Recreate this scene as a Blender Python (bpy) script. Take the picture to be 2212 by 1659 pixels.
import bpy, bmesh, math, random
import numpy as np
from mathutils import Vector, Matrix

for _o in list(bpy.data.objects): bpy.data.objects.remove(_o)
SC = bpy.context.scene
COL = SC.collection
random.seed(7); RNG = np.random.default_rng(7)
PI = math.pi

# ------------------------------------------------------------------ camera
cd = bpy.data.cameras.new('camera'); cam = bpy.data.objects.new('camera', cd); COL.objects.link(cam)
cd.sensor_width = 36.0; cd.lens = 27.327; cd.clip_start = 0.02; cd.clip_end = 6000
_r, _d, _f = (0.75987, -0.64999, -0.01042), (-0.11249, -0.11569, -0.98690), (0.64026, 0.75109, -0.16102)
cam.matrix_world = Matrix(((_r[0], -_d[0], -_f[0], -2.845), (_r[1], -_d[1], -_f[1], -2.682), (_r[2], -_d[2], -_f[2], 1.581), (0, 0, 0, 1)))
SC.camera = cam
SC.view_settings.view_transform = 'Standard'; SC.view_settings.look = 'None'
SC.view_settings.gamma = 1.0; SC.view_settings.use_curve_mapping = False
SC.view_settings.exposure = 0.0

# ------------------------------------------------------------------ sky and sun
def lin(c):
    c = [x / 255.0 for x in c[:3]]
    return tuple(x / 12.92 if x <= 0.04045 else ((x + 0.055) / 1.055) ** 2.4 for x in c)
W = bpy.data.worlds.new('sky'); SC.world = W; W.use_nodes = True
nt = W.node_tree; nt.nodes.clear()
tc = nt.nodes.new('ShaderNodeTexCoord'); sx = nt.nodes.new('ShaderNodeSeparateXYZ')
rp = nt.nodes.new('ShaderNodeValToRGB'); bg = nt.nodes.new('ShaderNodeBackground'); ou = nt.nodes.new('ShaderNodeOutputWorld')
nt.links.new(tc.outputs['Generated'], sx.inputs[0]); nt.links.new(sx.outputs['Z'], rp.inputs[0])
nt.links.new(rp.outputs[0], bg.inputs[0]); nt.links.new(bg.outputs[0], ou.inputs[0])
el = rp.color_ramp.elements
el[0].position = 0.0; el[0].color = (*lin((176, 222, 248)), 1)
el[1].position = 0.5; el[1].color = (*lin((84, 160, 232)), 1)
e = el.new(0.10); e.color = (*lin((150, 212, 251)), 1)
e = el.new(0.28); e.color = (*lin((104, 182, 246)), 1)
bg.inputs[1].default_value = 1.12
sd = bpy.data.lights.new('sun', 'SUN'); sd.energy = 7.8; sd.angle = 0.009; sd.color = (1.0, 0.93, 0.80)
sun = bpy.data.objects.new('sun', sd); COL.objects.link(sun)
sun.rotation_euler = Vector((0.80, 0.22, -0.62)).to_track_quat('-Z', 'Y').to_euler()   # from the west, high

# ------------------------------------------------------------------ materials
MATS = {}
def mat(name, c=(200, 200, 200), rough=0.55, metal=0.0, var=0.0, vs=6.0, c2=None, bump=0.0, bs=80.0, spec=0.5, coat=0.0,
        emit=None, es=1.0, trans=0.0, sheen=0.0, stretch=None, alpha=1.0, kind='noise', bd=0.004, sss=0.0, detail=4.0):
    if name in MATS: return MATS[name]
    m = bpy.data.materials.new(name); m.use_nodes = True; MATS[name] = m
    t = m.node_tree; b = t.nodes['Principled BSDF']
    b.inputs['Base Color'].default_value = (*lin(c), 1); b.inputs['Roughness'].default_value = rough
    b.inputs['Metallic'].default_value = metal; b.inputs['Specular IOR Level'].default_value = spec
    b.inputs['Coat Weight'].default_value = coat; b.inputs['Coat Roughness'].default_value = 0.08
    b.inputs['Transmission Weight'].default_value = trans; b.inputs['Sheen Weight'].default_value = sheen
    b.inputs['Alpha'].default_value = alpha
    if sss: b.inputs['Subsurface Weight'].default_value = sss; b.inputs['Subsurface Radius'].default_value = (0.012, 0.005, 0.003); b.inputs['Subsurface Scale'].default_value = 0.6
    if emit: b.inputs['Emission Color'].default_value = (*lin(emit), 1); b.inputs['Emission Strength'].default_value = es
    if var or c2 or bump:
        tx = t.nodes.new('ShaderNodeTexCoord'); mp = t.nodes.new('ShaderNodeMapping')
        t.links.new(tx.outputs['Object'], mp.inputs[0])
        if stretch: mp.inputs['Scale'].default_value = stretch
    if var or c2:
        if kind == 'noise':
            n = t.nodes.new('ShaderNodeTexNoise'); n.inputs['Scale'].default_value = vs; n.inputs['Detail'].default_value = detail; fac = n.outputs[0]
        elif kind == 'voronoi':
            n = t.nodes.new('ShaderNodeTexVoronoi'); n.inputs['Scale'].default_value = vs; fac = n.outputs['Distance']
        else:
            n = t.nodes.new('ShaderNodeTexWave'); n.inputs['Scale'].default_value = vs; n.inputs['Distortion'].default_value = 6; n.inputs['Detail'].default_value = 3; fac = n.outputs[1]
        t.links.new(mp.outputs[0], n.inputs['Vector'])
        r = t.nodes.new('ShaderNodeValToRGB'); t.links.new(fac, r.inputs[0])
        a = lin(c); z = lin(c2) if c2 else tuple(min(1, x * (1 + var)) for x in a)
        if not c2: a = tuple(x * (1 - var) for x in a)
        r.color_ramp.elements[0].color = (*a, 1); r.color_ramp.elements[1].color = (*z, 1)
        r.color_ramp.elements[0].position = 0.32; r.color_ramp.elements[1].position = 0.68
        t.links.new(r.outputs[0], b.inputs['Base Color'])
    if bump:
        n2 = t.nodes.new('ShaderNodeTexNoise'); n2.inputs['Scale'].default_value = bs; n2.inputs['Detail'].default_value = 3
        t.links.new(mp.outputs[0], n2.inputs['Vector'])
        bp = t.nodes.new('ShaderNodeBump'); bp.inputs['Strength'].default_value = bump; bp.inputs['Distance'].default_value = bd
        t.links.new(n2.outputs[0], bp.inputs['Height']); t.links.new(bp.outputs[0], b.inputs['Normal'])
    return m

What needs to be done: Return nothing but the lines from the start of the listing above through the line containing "PI = math.pi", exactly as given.

Correct result:
Recreate this scene as a Blender Python (bpy) script. Take the picture to be 2212 by 1659 pixels.
import bpy, bmesh, math, random
import numpy as np
from mathutils import Vector, Matrix

for _o in list(bpy.data.objects): bpy.data.objects.remove(_o)
SC = bpy.context.scene
COL = SC.collection
random.seed(7); RNG = np.random.default_rng(7)
PI = math.pi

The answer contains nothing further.